(Extracted data entries)
:::

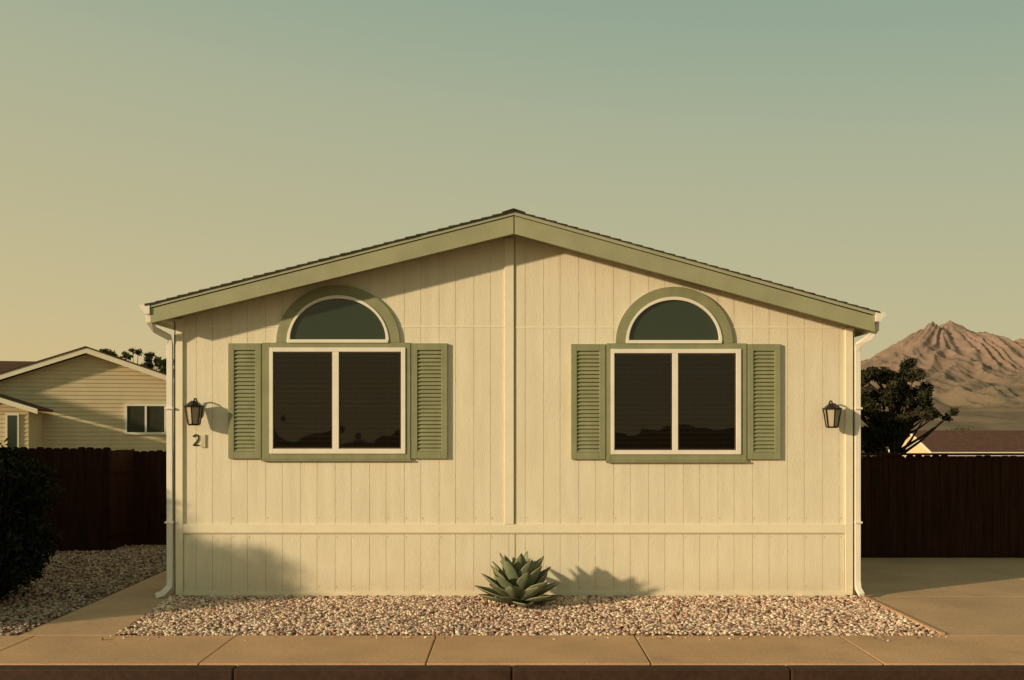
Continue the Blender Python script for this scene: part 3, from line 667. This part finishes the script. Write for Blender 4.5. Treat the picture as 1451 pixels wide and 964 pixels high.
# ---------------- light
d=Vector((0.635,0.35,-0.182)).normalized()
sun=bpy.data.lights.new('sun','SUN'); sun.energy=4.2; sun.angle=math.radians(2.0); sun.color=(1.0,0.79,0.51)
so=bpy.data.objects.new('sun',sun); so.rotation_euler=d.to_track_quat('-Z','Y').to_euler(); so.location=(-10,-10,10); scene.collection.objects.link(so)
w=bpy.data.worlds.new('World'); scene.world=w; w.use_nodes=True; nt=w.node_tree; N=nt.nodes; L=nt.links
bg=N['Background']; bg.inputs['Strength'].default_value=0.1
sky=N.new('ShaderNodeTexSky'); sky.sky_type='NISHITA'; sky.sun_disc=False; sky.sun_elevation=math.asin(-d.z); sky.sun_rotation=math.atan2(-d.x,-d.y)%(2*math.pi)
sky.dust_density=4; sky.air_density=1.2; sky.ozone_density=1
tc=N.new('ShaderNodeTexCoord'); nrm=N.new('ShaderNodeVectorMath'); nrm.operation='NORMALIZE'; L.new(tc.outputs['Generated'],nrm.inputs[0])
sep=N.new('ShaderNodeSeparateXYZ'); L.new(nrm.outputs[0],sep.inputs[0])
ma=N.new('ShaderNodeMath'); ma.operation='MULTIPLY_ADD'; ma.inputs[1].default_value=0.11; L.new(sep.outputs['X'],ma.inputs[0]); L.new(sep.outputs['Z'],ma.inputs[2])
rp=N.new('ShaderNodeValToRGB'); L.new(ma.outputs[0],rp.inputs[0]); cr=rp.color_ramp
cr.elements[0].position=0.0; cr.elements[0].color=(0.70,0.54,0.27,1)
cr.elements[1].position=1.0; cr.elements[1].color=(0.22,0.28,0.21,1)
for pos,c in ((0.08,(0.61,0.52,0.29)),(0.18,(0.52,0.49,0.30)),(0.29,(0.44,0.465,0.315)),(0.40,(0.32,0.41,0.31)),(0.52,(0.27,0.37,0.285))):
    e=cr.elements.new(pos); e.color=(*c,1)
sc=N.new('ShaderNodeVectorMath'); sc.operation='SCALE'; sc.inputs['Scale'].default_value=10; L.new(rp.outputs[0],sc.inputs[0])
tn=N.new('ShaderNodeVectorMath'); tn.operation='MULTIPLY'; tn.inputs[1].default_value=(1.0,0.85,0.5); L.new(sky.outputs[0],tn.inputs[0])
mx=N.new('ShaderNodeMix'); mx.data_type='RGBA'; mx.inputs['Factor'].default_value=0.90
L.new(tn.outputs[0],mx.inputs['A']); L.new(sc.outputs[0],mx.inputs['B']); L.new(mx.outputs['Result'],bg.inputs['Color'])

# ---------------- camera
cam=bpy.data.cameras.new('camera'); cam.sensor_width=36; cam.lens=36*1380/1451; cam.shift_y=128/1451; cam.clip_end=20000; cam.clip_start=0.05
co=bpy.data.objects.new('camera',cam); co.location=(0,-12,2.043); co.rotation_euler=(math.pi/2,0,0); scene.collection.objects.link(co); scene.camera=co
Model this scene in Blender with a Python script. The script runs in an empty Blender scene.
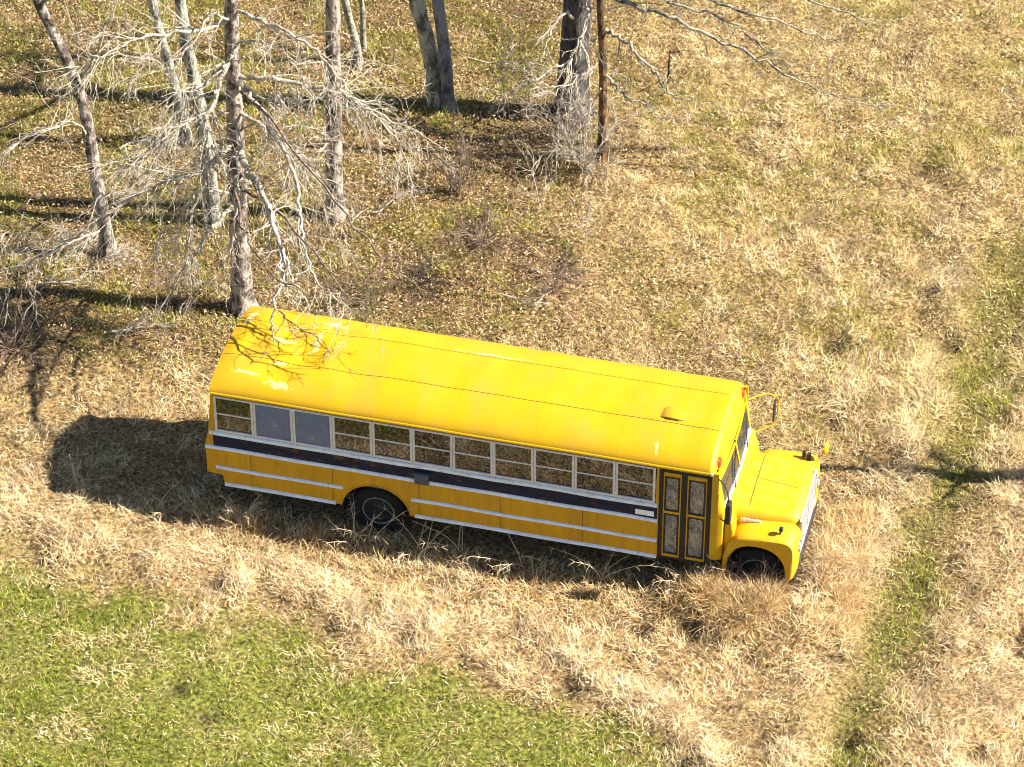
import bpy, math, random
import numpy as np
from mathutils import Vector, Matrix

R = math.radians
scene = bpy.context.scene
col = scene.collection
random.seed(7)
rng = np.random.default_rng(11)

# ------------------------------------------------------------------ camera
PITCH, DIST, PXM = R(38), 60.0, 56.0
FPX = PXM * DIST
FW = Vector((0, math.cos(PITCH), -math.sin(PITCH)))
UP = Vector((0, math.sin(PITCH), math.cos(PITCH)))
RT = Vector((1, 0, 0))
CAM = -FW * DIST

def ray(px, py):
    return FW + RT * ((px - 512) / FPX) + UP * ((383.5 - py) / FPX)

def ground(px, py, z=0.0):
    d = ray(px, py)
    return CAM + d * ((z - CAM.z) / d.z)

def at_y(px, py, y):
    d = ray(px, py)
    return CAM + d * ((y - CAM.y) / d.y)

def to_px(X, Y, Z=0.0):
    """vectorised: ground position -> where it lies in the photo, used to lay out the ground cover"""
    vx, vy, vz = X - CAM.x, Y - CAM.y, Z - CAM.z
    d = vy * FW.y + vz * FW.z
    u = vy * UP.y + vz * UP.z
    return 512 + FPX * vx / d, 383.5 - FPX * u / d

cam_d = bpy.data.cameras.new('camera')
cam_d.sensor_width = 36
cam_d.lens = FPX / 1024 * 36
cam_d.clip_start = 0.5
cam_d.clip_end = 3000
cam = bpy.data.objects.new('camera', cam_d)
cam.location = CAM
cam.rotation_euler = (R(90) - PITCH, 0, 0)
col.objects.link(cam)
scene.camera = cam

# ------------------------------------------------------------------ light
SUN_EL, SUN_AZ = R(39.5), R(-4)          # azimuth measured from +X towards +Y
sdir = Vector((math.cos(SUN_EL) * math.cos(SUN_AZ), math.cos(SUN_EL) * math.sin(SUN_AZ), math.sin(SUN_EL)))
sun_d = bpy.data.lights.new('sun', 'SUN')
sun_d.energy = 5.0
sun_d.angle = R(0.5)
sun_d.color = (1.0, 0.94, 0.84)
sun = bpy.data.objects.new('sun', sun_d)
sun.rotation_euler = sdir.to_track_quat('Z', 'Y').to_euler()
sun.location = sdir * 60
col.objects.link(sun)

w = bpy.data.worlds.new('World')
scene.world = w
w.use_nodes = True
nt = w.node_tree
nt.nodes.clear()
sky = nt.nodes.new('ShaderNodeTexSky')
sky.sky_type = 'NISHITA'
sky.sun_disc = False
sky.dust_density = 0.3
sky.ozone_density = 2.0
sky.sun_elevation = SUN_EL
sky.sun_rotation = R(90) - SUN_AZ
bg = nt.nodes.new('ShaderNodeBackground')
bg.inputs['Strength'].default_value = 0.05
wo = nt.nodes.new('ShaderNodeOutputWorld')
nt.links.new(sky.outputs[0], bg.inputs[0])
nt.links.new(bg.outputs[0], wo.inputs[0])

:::

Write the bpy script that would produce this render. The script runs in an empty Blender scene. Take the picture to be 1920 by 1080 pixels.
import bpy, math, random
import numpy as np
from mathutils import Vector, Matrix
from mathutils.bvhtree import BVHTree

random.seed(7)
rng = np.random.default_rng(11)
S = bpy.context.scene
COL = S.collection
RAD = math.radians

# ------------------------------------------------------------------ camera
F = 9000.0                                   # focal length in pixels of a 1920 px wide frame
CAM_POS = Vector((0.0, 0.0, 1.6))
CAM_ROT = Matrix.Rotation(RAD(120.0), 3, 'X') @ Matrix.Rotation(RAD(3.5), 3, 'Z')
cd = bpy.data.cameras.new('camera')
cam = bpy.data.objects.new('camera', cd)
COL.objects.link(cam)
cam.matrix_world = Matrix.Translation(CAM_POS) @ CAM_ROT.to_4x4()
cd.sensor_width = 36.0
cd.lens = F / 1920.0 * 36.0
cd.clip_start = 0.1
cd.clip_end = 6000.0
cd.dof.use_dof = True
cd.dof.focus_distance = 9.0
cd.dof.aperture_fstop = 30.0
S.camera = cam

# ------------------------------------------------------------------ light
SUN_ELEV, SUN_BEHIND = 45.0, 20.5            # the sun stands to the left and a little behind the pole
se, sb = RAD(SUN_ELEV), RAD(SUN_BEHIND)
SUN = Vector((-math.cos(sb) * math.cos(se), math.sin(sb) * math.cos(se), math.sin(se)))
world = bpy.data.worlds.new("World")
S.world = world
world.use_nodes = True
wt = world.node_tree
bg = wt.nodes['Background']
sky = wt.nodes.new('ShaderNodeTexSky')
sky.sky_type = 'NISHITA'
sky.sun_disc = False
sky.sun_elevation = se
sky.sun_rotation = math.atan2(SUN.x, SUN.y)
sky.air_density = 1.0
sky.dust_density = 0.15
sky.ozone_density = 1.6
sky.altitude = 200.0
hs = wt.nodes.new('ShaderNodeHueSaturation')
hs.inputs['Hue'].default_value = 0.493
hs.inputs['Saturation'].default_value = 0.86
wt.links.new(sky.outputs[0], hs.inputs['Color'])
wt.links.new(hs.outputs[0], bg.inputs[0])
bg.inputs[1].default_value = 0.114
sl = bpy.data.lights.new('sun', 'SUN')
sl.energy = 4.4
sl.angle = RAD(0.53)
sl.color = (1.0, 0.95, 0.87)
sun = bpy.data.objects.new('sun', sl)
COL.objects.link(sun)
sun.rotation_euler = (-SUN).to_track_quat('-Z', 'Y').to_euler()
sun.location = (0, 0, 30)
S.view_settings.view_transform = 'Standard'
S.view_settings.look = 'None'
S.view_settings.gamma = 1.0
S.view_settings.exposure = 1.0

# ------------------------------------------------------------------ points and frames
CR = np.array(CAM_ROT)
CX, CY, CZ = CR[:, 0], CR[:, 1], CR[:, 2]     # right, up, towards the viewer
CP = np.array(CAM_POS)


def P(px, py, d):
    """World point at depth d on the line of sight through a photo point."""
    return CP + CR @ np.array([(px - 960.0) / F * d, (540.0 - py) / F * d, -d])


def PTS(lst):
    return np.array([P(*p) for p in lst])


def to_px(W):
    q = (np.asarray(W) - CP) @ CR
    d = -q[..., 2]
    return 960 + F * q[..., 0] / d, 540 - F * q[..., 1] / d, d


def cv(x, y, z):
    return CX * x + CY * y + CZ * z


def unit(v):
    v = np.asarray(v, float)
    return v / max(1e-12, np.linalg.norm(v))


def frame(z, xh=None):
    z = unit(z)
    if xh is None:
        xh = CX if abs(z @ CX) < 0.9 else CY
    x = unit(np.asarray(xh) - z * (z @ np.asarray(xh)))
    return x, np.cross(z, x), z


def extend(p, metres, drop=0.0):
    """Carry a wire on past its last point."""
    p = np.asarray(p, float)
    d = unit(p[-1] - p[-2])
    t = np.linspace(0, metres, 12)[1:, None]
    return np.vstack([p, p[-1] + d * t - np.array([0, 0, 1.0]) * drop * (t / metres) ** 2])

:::

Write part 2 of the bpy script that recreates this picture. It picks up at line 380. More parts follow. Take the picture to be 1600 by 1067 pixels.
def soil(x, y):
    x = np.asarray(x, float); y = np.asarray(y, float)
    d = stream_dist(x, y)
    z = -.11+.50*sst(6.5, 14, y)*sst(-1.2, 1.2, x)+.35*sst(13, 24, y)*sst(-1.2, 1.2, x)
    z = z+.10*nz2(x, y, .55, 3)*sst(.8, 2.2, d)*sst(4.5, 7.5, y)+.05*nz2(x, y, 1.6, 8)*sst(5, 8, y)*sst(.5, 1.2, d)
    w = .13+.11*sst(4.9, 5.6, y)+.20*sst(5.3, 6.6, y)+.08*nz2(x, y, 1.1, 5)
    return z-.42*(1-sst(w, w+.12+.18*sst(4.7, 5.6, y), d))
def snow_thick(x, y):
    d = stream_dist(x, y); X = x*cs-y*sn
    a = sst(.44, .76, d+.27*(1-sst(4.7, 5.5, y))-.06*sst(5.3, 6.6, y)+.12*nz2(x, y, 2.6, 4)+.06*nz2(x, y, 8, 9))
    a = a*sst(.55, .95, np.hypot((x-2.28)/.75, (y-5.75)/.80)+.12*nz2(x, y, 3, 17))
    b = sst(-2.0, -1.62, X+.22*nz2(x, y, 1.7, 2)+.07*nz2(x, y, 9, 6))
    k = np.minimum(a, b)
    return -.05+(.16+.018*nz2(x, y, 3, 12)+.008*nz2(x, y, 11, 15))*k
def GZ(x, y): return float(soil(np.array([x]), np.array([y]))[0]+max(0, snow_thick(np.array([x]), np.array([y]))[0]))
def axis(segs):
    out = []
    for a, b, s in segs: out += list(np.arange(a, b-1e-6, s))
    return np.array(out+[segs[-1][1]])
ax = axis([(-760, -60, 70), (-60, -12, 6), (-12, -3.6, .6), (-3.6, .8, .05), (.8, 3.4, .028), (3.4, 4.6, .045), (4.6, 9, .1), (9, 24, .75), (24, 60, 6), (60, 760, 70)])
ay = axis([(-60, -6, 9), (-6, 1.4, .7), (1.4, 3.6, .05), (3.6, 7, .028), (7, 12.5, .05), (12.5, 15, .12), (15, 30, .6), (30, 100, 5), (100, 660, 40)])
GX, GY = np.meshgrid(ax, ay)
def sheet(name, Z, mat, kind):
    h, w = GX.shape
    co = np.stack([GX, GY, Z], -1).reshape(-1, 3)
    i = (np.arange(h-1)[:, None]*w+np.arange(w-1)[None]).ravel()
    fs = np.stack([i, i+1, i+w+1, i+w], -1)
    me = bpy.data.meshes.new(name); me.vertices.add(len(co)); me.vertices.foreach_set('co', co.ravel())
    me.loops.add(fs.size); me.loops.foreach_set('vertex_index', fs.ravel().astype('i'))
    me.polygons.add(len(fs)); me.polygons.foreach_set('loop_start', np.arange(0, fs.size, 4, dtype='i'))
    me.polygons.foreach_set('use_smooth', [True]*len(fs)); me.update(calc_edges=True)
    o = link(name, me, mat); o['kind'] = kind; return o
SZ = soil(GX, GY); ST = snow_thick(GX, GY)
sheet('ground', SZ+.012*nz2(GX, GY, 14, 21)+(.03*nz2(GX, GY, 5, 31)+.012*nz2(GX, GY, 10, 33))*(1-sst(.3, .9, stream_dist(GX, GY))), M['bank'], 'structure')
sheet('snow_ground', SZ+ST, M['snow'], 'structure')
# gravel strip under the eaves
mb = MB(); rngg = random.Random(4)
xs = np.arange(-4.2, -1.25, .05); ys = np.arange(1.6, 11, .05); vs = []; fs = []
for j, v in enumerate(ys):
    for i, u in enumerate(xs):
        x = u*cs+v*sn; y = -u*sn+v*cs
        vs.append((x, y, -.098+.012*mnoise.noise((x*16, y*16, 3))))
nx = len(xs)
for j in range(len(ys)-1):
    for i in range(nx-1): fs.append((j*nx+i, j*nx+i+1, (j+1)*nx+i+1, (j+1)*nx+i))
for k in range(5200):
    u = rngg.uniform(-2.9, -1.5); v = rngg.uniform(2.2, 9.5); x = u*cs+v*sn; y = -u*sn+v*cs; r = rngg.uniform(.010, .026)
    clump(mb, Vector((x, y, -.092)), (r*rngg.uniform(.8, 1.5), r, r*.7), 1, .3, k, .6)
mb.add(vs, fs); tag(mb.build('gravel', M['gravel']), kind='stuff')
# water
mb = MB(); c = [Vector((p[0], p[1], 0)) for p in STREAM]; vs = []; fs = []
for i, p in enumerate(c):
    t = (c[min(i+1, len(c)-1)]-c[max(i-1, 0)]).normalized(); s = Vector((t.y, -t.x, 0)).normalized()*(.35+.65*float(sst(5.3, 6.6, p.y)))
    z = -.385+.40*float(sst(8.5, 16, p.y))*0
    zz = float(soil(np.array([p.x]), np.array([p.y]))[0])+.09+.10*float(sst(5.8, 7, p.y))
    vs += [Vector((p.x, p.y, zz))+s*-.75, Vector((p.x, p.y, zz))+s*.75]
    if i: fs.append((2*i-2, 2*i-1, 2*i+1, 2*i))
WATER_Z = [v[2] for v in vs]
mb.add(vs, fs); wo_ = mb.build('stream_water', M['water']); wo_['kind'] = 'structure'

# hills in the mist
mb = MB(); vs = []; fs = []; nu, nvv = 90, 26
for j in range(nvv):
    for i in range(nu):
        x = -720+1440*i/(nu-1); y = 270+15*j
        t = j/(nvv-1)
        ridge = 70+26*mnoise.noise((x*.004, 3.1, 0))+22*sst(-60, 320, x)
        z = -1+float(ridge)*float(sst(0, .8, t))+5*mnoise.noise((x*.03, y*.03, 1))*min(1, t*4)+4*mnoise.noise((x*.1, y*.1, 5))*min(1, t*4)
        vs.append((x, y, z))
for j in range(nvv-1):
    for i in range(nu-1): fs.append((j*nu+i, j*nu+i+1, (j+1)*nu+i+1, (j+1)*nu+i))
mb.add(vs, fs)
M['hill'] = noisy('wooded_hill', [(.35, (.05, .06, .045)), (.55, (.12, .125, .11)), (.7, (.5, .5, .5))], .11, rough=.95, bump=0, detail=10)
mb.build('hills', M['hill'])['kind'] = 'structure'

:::

### WHAT IS ASKED
Begin with the line containing "Write the bpy", end with the line containing "RAD = math.radians", and transcribe exactly every line in that span, with nothing added.

### EXERCISE RESPONSE
Write the bpy script that would produce this render. The script runs in an empty Blender scene. Take the picture to be 1920 by 1080 pixels.
import bpy, math, random
import numpy as np
from mathutils import Vector, Matrix
from mathutils.bvhtree import BVHTree

random.seed(7)
rng = np.random.default_rng(11)
S = bpy.context.scene
COL = S.collection
RAD = math.radians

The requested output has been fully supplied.